CHICAGO (CBS) -- Missy, the "miracle dog" who survived a deadly tornado in Fairdale two years ago, was struck and killed by a car outside her new home near Genoa on Tuesday.

The white German Shepherd was the flesh-and-blood representation of survival and perseverance for many people in Fairdale, after a twister flattened the Schultz family home and much of the community around them in April 2015.

Clem Schultz lost his wife, Geraldine, and virtually everything he owned to the tornado.

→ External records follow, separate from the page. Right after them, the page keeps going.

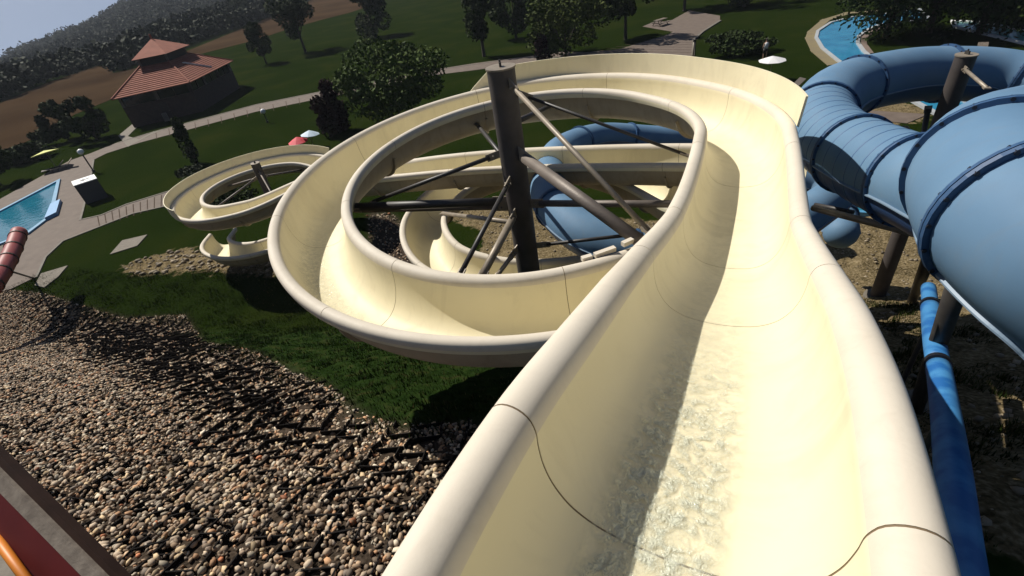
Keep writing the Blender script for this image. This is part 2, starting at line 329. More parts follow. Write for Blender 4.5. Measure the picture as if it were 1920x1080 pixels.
# joint lines of the plaza paving
jb = MB()
A0, A1, B0, B1 = G(1100, 99), G(1255, 66), G(1300, 106), G(1325, 60)
for i in range(1, 9):
    a = A0 + (A1 - A0) * i / 9; b_ = G(1299, 105) + (G(1318, 62) - G(1299, 105)) * i / 9; d = b_ - a; L = np.linalg.norm(d); d /= L
    jb.box((a + b_) / 2 + [0, 0, .04], d * (L / 2 - .2), np.array([-d[1], d[0], 0]) * .04, (0, 0, .004))
for i in range(1, 12):
    f = i / 12; a = np.array([G(170 + 160 * f, 409 - 53 * f)]).ravel(); b_ = G(175 + 153 * f, 431 - 49 * f); d = b_ - a; L = np.linalg.norm(d); d /= L
    jb.box((a + b_) / 2 + [0, 0, .034], d * (L / 2 * .9), np.array([-d[1], d[0], 0]) * .035, (0, 0, .004))
for i in range(1, 16):
    f = i / 16; a = G(268 + 390 * f, 252 - 91 * f); b_ = G(270 + 390 * f, 268 - 94 * f); d = b_ - a; L = np.linalg.norm(d); d /= L
    jb.box((a + b_) / 2 + [0, 0, .034], d * (L / 2 * .9), np.array([-d[1], d[0], 0]) * .035, (0, 0, .004))
label(jb.obj('paving_joint', mat('dark_joint', (.065, .048, .038), 1.0, (.085, .065, .05), 3, spec=0)), kind='structure')
# ------------------------------------------------------------------ pools
def pool(name, pix, lab, wm, coping=.35, m=None, wz=-.05, cm=None):
    P = [G(*p) for p in pix]; c = np.mean(P, 0); t = thing(name, (c[0], c[1], 0), lab, 'pool')
    V, Fc = poly([p[:2] for p in P], .02, .06); MB().add(V, Fc).obj('water', wm, t)
    n = len(P); a = sum(P[i][0] * P[(i + 1) % n][1] - P[(i + 1) % n][0] * P[i][1] for i in range(n)); sg = 1 if a > 0 else -1
    Q = []
    for i in range(n):
        d1 = P[i] - P[i - 1]; d2 = P[(i + 1) % n] - P[i]; d1 /= np.linalg.norm(d1); d2 /= np.linalg.norm(d2)
        nn = np.array([d1[1] + d2[1], -(d1[0] + d2[0]), 0]) * sg; nn /= np.linalg.norm(nn) + 1e-9; cs = max(.4, np.dot(nn, np.array([d1[1], -d1[0], 0]) * sg)); Q.append(P[i] + nn * coping / cs)
    def ring(P, Q, z0, z1):
        V = [(*p[:2], z0) for p in P] + [(*p[:2], z0) for p in Q] + [(*p[:2], z1) for p in P] + [(*p[:2], z1) for p in Q]; F = []
        for i in range(n):
            j = (i + 1) % n; F += [(2 * n + i, 2 * n + j, 3 * n + j, 3 * n + i), (i, j, 2 * n + j, 2 * n + i), (n + i, n + j, 3 * n + j, 3 * n + i)]
        return V, F
    V, Fc = ring(P, Q, -.2, .16); MB().add(V, Fc).obj('coping', cm or M_tile, t)
    return t, P
tl, _ = pool('swimming_pool', [(-120, 455), (0, 400), (108, 343), (97, 390), (86, 413), (50, 440), (0, 459), (-120, 500)], 'turquoise pool at the left edge where the red tube slide ends', M_water, .3)
V, Fc = poly([G(*p)[:2] for p in [(99, 388), (117, 379), (110, 404), (88, 415)]], -.1, .30); MB().add(V, Fc).obj('entry_step', mat('light_blue_mat', (.08, .26, .50), .5), tl)
OUTR = [(1720, 20), (1650, 30), (1600, 34), (1560, 44), (1536, 60), (1533, 72), (1545, 92), (1575, 116), (1640, 150), (1700, 182), (1760, 215)]
INR = [(1840, 215), (1790, 185), (1720, 150), (1640, 120), (1615, 98), (1604, 82), (1606, 70), (1622, 58), (1648, 47), (1740, 38)]
pool('lazy_river', OUTR + INR, 'curved lazy river channel with bright blue water behind the blue tubes', M_waterd, .3, cm=mat('pale_coping', (.30, .32, .34), .7, (.36, .38, .39), 2))
kerbline([(1720, 9), (1650, 21), (1590, 25), (1548, 38), (1523, 60), (1519, 72), (1531, 96), (1560, 120)], .9, .05, name='river_edging', m=mat('ochre_paving', (.20, .16, .075), .9, (.16, .13, .08), 1))
kerbline([(1655, 52), (1628, 63), (1616, 73), (1617, 84), (1628, 99)], .7, .05, name='river_inner_edging', m=mat('rose_paving', (.18, .13, .105), .9, (.15, .115, .095), 1))
pool('splash_pool', [(1560, 352), (1640, 365), (1700, 400), (1655, 403), (1560, 396), (1500, 380), (1500, 350)], 'small turquoise splash pool under the blue tube slide at the right', M_water, .2)
pool('landing_pool', [(1140, 262), (1300, 255), (1340, 290), (1250, 300), (1150, 290)], 'turquoise landing pool glimpsed through the big cream loop', M_water, .2)
pool('far_pool', [(1790, 42), (1840, 44), (1920, 62), (1980, 80), (1960, 92), (1880, 72), (1795, 52)], 'pale green children pool behind the dark weeping trees', mat('green_pool_water', (.10, .36, .33), .1, (.2, .48, .42), .6), .3, cm=M_white)

# ------------------------------------------------------------------ flumes
PROF = np.array([(-.765, -.14), (-.785, -.07), (-.77, -.005), (-.72, .028), (-.655, .026), (-.60, -.008), (-.575, -.06), (-.565, -.16), (-.545, -.28), (-.50, -.40), (-.42, -.51), (-.30, -.585), (-.15, -.62), (0, -.63),
                 (.15, -.62), (.30, -.585), (.42, -.51), (.50, -.40), (.545, -.28), (.565, -.16), (.575, -.06), (.60, -.008), (.655, .026), (.72, .028), (.77, -.005), (.785, -.07), (.765, -.14)])
def dense(P, k=3):
    q = np.column_stack([P, np.zeros(len(P))]); return spline(q, len(P) * k)[:, :2]
PROFD = dense(PROF, 4)
def offs(P, d):
    t = np.gradient(P, axis=0); t /= np.linalg.norm(t, axis=1)[:, None]; return P + np.stack([t[:, 1], -t[:, 0]], 1) * d
def frames(C):
    t = np.gradient(C, axis=0); t /= np.linalg.norm(t, axis=1)[:, None]; s = np.cross(t, [0, 0, 1.]); s /= np.linalg.norm(s, axis=1)[:, None]; u = np.cross(s, t); return t, s, u
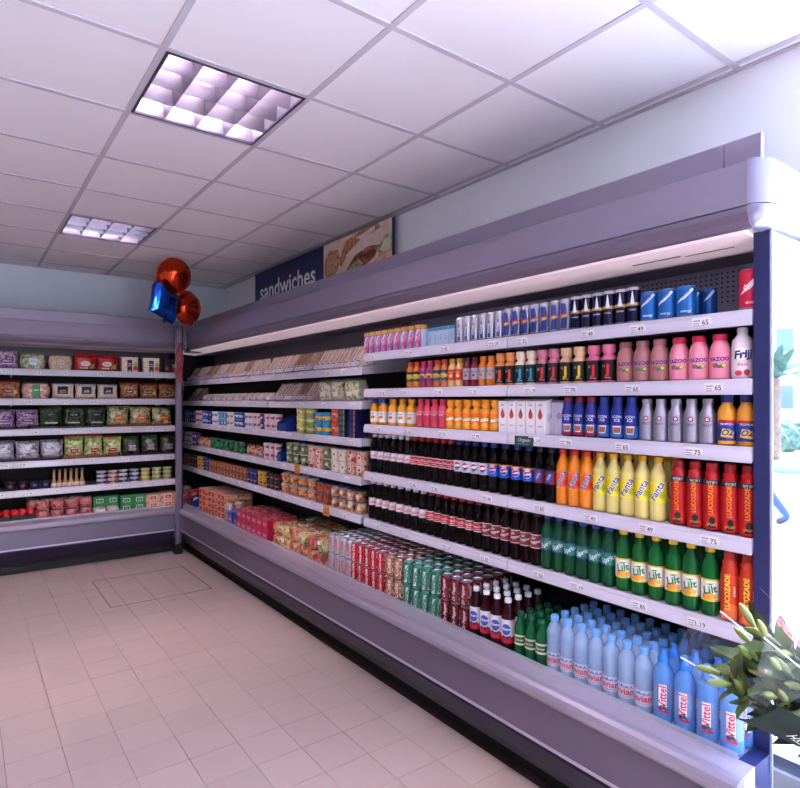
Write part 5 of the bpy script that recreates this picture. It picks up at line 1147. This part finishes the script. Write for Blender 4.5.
for k in range(9):
    a = 2 * pi * k / 8 + .3; tip = Vector((.06 * cos(a) * (1 if k else .2), .06 * sin(a) * (1 if k else .2), Lq + R_(-.07, .015))); base = Vector((.02 * cos(a), .02 * sin(a), -.28))
    mid_ = base.lerp(tip, .6) + Vector((.01 * cos(a), .01 * sin(a), 0))
    sm = MB().tube([base, mid_, tip], [.0045, .004, .003], DG, 7).obj('stem', bq)
    for j in range(18):
        t = .3 + .037 * j; p = base.lerp(tip, t); aa = a + j * 2.4
        lf = MB(); leaf(lf, p, Vector((cos(aa) * .7, sin(aa) * .7, 1.0)), R_(.06, .1), R_(.012, .018), DG if j < 13 else LG); lf.obj('leaf', sm)
    for j in range(3):
        aa = a + j * 2.1; d = Vector((cos(aa) * .45, sin(aa) * .45, 1)).normalized(); p = tip - Vector((0, 0, .03 * j)); L = R_(.028, .045); r_ = R_(.006, .008)
        bd = MB().tube([p, p + d * .008, p + d * (.008 + L * .35), p + d * (.008 + L * .7), p + d * (.008 + L)], [.003, .0045, r_, r_ * .85, .002], BUD, 9); bd.obj('bud', sm)
# clear sleeve: an open wrinkled cone
sv = MB(); N = 40; rows_ = 10; vs = []
for j in range(rows_ + 1):
    t = j / rows_
    for k in range(N):
        a = 2 * pi * k / N; r_ = (.03 + .068 * t) * (1 + .05 * t * sin(5 * a + 1) + .03 * sin(11 * a + 4 * t))
        vs.append((r_ * cos(a), r_ * sin(a), -.12 + (Lq + .13 + .035 * sin(2 * a + .8)) * t))
sv.add(vs, [(j * N + k, j * N + (k + 1) % N, (j + 1) * N + (k + 1) % N, (j + 1) * N + k) for j in range(rows_) for k in range(N)], FILM('f0f4fa', .95, .05), True)
svo = sv.obj('clear_wrapping', bq)
def conemap(a0):
    def mp(x, z, o):
        t = (z + .12) / (Lq + .13); r_ = (.03 + .068 * t) * 1.14 + .002 + o; a = a0 + x / max(r_, .03); return (r_ * cos(a), r_ * sin(a), z)
    return mp
inv = q.inverted()
def ang(v): p = inv @ Vector(v); from math import atan2; return atan2(p.y, p.x)
vw = (Vector((0, 0, CAM_H)) - ax1).normalized(); lf_ = Vector((-CS, SN, 0))
pl = MB(); decals(pl, [('r', -.055, .10, .05, Lq - .035, C('081c18', .95)), W('FRESH', -.004, .17, .026, 'c8d4cc', rot=78), W('LILIES', .022, .165, .02, 'c8d4cc', rot=78)], conemap(ang(vw * .8 + lf_ * .62 + Vector((0, 0, -.35)))), 2, step=.012); pl.obj('dark_green_print', svo)
pl = MB(); decals(pl, [W('FLOWERS', 0, Lq - .02, .028, 'c01830', rot=84, bold=.05)], conemap(ang(vw * .75 - lf_ * .75 + Vector((0, 0, .2)))), 2, step=.012); pl.obj('red_print', svo)
pl = MB(); decals(pl, [W('FLOWERS', 0, Lq - .01, .028, 'c01830', rot=84, bold=.05)], conemap(ang(vw * .2 - lf_ * 1.0 + Vector((0, 0, .2)))), 2, step=.012); pl.obj('red_print', svo)
rd = MB()
for k in (3, 9, 17, 25): rd.tube([(1.01 * vs[j * N + k][0], 1.01 * vs[j * N + k][1], vs[j * N + k][2]) for j in range(rows_ + 1)], .0016, FILM('ffffff', .35, .1), 5)  # folds in whiter film, edge highlights put into the colour
rd.obj('fold_highlight', svo)

# ------------------------------------------------------------------ the street outside the window
MB().box(XW + .12, 7.9, -30, 22, -.16, -.03, NO(('dcdad8', 'ecebe8'), 1.2, .8, rnd=False)).box(-22, XW + .12, -30, YMIN - .12, -.16, -.03, C('8c8e96', .85)).obj('pavement', kind='structure')
MB().box(7.9, 8.05, -30, 22, -.2, -.025, C('a8a8b0', .8)).obj('kerb', kind='structure')
MB().box(8.05, 15, -30, 22, -.3, -.14, C('6c7078', .85)).obj('road', kind='structure')
MB().box(15, 15.15, -30, 22, -.2, -.02, C('a8a8b0', .8)).box(15.15, 40, -40, 26, -.2, -.03, C('c4c0bc', .85)).obj('far_pavement', kind='structure')
def mirrored(u, Z):
    a = (u - 400) / FPX * Z; return (a * CS + Z * SN, 2 * .75 - (-a * SN + Z * CS))
hx, hy = mirrored(780, 26)
hs = empty('building', (hx + 6, hy, -.03), 0, 'pale two-storey building across the street', 'building')
MB().box(0, 8, -12, 12, 0, 6.5, C('e4e2dc', .8)).obj('wall', hs)
MB().box(-.3, 8.3, -12.3, 12.3, 6.5, 6.8, C('b4a8a0', .7)).obj('roof', hs)
for fy in range(-5, 6):
    for fz in (1.0, 4.0):
        wq = MB().box(-.04, .05, fy * 2 - .5, fy * 2 + .5, fz, fz + 1.4, C('f0f0f0', .5)).obj('window', hs); MB().box(-.05, -.03, fy * 2 - .42, fy * 2 + .42, fz + .08, fz + 1.32, C('5c7088', .1)).obj('pane', wq)
tx, ty = mirrored(774, 15.2)
tr = empty('palm_tree', (tx, ty, -.03), 0, 'small palm tree on the far pavement outside the window', 'tree')
MB().tube([(0, 0, 0), (.04, .02, 1.0), (.0, .05, 2.1)], [.16, .12, .1], NO(('6c4c3c', '9c7458'), 8, .8), 10).obj('trunk', tr)
for k in range(16):
    a = 2 * pi * k / 16; el = R_(.2, 1.3); lf = MB(); leaf(lf, Vector((0, .05, 2.1)), Vector((cos(a) * cos(el), sin(a) * cos(el), sin(el))), R_(.9, 1.2), .13, NO(('1c3c30', '3c6450', '587c60'), 6, .5), .5); lf.obj('frond', tr)
for k in range(3):
    bx, by = mirrored(765 + 14 * k, 17 + .8 * k)
    bs = MB(); bm = bmesh.new(); bmesh.ops.create_icosphere(bm, subdivisions=3, radius=.55)
    for v in bm.verts: v.co *= 1 + .14 * sin(v.co.x * 14) * sin(v.co.y * 13 + 1) * cos(v.co.z * 15)
    bs.bm(bm, NO(('1c3428', '3c5c44', '5c7c58'), 9, .7, bump=.8)); o = bs.obj('shrub', None, (bx, by, .35)); tag(o, 'rounded green shrub outside, %s along from the palm tree' % nth(k), 'shrub', 'shrubs across the street')
# a pedestrian walking past
px_, py_ = mirrored(758, 7.3)
pe = bpy.data.meshes.new('person')
J = {'pel': (0, 0, .95), 'spine': (0, .01, 1.15), 'chest': (0, .02, 1.36), 'neck': (0, .02, 1.5), 'head0': (0, .03, 1.58), 'head1': (0, .04, 1.72),
     'hl': (.09, 0, .9), 'kl': (.10, .16, .5), 'al': (.10, .14, .09), 'tl': (.11, .3, .04), 'hr': (-.09, 0, .9), 'kr': (-.10, -.02, .5), 'ar': (-.10, -.3, .12), 'tr': (-.11, -.17, .03),
     'sl': (.18, .02, 1.42), 'el': (.24, -.08, 1.15), 'wl': (.24, .04, .92), 'fl': (.23, .08, .82), 'sr': (-.18, .02, 1.42), 'er': (-.24, .1, 1.16), 'wr': (-.22, .26, 1.0), 'fr': (-.21, .32, .92)}
RD = dict(pel=.14, spine=.125, chest=.15, neck=.06, head0=.085, head1=.09, hl=.1, kl=.065, al=.045, tl=.04, hr=.1, kr=.065, ar=.045, tr=.04, sl=.07, el=.05, wl=.035, fl=.035, sr=.07, er=.05, wr=.035, fr=.035)
ks = list(J); ED = [('pel', 'spine'), ('spine', 'chest'), ('chest', 'neck'), ('neck', 'head0'), ('head0', 'head1'), ('pel', 'hl'), ('hl', 'kl'), ('kl', 'al'), ('al', 'tl'), ('pel', 'hr'), ('hr', 'kr'), ('kr', 'ar'), ('ar', 'tr'), ('chest', 'sl'), ('sl', 'el'), ('el', 'wl'), ('wl', 'fl'), ('chest', 'sr'), ('sr', 'er'), ('er', 'wr'), ('wr', 'fr')]
pe.from_pydata([J[k] for k in ks], [(ks.index(a), ks.index(b_)) for a, b_ in ED], [])
po = link('person', pe, None, (px_, py_, -.03), (0, 0, radians(170)))
po.modifiers.new('s', 'SKIN'); po.modifiers.new('d', 'SUBSURF').levels = 2
for i, k in enumerate(ks): pe.skin_vertices[0].data[i].radius = (RD[k], RD[k])
pe.skin_vertices[0].data[0].use_root = True
dg = bpy.context.evaluated_depsgraph_get(); dg.update(); m2 = bpy.data.meshes.new_from_object(po.evaluated_get(dg)); po.modifiers.clear(); po.data = m2
m2.materials.clear()
for c_ in ('2c3c68', 'd0d4e0', 'c89880', '2c2018', '281c1c'): m2.materials.append(C(c_, .7))
for p in m2.polygons:
    z = p.center.z; x = abs(p.center.x); p.use_smooth = True
    p.material_index = 4 if z < .09 else 0 if z < .98 and x < .2 else 2 if (x > .19 and z < 1.0) or 1.49 < z < 1.66 else 3 if z >= 1.66 else 1
tag(po, 'person walking past outside in blue trousers and a pale top', 'person')
MB().lathe([(.0, .12), (.07, .1), (.1, .04), (.1, -.02), (.085, -.06)], C('2c2018', .7), 14).obj('hair', po, (0, .025, 1.69))
print('things', len(SEEN), 'objects', len(bpy.data.objects))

Missy ran off during the storm, but was found alive one day later, running in a field a mile south of town, leading some to christen her the "miracle dog."

Schultz's daughter, Sue Frazier, said Missy and her father were attached at the hip after the tornado.

Fairdale "Miracle Dog" Missy
Missy, a German Shepherd who became known as the "miracle dog" after surviving a deadly tornado in Fairdale, Illinois, in April 2015. (Source: Clem Schultz)

"That was his world after that tornado, because that's all he had left," Frazier said.

Schultz said Missy loved to play fetch, catch Frisbees, and run.

"She was a runner. She loved to run, and she was fast," he said.

Tornado Dog Found
Missy, a German shepherd, was found alive in Fairdale, a day after a deadly tornado in April 2015. (Source: TR Robinson/Facebook)

Tragically, Missy was not fast enough to outrun a speeding silver car that hit her and kept going on Tuesday, after she had chased a garbage truck going in the opposite direction on Nelms Road, outside their new home near Genoa, where Schultz relocated after the tornado in Fairdale.

"I saw this fast road, and I looked at my dog, and I said 'You stay off that road, because it's going to get you,' but she loved to chase cars, and I couldn't break her of it," Schultz said.

Just that morning, Schultz had bragged about his canine princess on Facebook.

"I said 'If God made anything better than a dog, he kept it for himself,' and about two hours later, she was gone. I guess God must have wanted her," he said.

Schultz, 86, personally dug Missy's grave and buried her.